GIVEN INFORMATION -

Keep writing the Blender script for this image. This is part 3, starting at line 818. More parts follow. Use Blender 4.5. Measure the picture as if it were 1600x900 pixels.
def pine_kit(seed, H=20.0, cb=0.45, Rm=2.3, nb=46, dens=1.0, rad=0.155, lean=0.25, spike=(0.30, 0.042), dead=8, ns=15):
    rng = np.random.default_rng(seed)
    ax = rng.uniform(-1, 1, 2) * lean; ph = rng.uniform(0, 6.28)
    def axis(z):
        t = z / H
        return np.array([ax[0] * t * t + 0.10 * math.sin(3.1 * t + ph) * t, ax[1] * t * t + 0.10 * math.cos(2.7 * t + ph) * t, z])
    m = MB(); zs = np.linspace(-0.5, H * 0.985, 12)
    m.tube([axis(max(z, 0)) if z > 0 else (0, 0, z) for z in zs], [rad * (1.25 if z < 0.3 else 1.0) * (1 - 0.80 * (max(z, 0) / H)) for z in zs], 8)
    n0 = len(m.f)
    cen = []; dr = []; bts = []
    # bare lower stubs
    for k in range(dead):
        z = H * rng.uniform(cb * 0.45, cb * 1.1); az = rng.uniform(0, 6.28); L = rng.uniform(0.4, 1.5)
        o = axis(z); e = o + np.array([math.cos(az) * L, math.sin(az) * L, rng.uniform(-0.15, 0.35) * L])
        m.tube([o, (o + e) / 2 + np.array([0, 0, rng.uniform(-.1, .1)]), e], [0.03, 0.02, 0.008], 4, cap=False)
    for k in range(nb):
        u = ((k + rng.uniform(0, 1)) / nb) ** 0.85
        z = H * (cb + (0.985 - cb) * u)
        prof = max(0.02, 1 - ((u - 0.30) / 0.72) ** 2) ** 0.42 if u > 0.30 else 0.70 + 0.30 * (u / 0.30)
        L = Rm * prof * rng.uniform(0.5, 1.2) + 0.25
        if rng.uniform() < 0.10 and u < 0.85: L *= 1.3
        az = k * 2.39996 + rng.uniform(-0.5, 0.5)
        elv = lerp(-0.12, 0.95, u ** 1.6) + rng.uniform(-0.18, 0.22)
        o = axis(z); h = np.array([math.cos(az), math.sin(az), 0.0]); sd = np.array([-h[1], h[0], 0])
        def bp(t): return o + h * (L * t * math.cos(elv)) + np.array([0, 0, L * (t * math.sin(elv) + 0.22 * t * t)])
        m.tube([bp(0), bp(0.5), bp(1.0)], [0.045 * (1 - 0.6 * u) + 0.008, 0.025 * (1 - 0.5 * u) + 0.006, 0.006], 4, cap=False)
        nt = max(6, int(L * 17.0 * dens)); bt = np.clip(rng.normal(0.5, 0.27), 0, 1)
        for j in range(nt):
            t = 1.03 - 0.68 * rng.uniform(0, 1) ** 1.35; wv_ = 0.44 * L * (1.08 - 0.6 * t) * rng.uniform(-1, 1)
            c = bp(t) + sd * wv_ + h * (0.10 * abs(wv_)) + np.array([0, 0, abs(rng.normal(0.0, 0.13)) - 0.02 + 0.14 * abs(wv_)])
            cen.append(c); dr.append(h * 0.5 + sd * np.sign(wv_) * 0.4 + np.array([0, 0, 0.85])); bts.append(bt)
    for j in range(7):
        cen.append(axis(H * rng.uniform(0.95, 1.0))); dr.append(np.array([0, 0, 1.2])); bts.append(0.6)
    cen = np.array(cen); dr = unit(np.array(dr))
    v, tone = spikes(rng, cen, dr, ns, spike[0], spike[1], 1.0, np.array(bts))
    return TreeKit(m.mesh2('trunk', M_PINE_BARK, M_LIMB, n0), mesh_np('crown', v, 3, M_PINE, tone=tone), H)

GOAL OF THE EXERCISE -
All of the lines above must be returned exactly.

WRITTEN SOLUTION -
Keep writing the Blender script for this image. This is part 3, starting at line 818. More parts follow. Use Blender 4.5. Measure the picture as if it were 1600x900 pixels.
def pine_kit(seed, H=20.0, cb=0.45, Rm=2.3, nb=46, dens=1.0, rad=0.155, lean=0.25, spike=(0.30, 0.042), dead=8, ns=15):
    rng = np.random.default_rng(seed)
    ax = rng.uniform(-1, 1, 2) * lean; ph = rng.uniform(0, 6.28)
    def axis(z):
        t = z / H
        return np.array([ax[0] * t * t + 0.10 * math.sin(3.1 * t + ph) * t, ax[1] * t * t + 0.10 * math.cos(2.7 * t + ph) * t, z])
    m = MB(); zs = np.linspace(-0.5, H * 0.985, 12)
    m.tube([axis(max(z, 0)) if z > 0 else (0, 0, z) for z in zs], [rad * (1.25 if z < 0.3 else 1.0) * (1 - 0.80 * (max(z, 0) / H)) for z in zs], 8)
    n0 = len(m.f)
    cen = []; dr = []; bts = []
    # bare lower stubs
    for k in range(dead):
        z = H * rng.uniform(cb * 0.45, cb * 1.1); az = rng.uniform(0, 6.28); L = rng.uniform(0.4, 1.5)
        o = axis(z); e = o + np.array([math.cos(az) * L, math.sin(az) * L, rng.uniform(-0.15, 0.35) * L])
        m.tube([o, (o + e) / 2 + np.array([0, 0, rng.uniform(-.1, .1)]), e], [0.03, 0.02, 0.008], 4, cap=False)
    for k in range(nb):
        u = ((k + rng.uniform(0, 1)) / nb) ** 0.85
        z = H * (cb + (0.985 - cb) * u)
        prof = max(0.02, 1 - ((u - 0.30) / 0.72) ** 2) ** 0.42 if u > 0.30 else 0.70 + 0.30 * (u / 0.30)
        L = Rm * prof * rng.uniform(0.5, 1.2) + 0.25
        if rng.uniform() < 0.10 and u < 0.85: L *= 1.3
        az = k * 2.39996 + rng.uniform(-0.5, 0.5)
        elv = lerp(-0.12, 0.95, u ** 1.6) + rng.uniform(-0.18, 0.22)
        o = axis(z); h = np.array([math.cos(az), math.sin(az), 0.0]); sd = np.array([-h[1], h[0], 0])
        def bp(t): return o + h * (L * t * math.cos(elv)) + np.array([0, 0, L * (t * math.sin(elv) + 0.22 * t * t)])
        m.tube([bp(0), bp(0.5), bp(1.0)], [0.045 * (1 - 0.6 * u) + 0.008, 0.025 * (1 - 0.5 * u) + 0.006, 0.006], 4, cap=False)
        nt = max(6, int(L * 17.0 * dens)); bt = np.clip(rng.normal(0.5, 0.27), 0, 1)
        for j in range(nt):
            t = 1.03 - 0.68 * rng.uniform(0, 1) ** 1.35; wv_ = 0.44 * L * (1.08 - 0.6 * t) * rng.uniform(-1, 1)
            c = bp(t) + sd * wv_ + h * (0.10 * abs(wv_)) + np.array([0, 0, abs(rng.normal(0.0, 0.13)) - 0.02 + 0.14 * abs(wv_)])
            cen.append(c); dr.append(h * 0.5 + sd * np.sign(wv_) * 0.4 + np.array([0, 0, 0.85])); bts.append(bt)
    for j in range(7):
        cen.append(axis(H * rng.uniform(0.95, 1.0))); dr.append(np.array([0, 0, 1.2])); bts.append(0.6)
    cen = np.array(cen); dr = unit(np.array(dr))
    v, tone = spikes(rng, cen, dr, ns, spike[0], spike[1], 1.0, np.array(bts))
    return TreeKit(m.mesh2('trunk', M_PINE_BARK, M_LIMB, n0), mesh_np('crown', v, 3, M_PINE, tone=tone), H)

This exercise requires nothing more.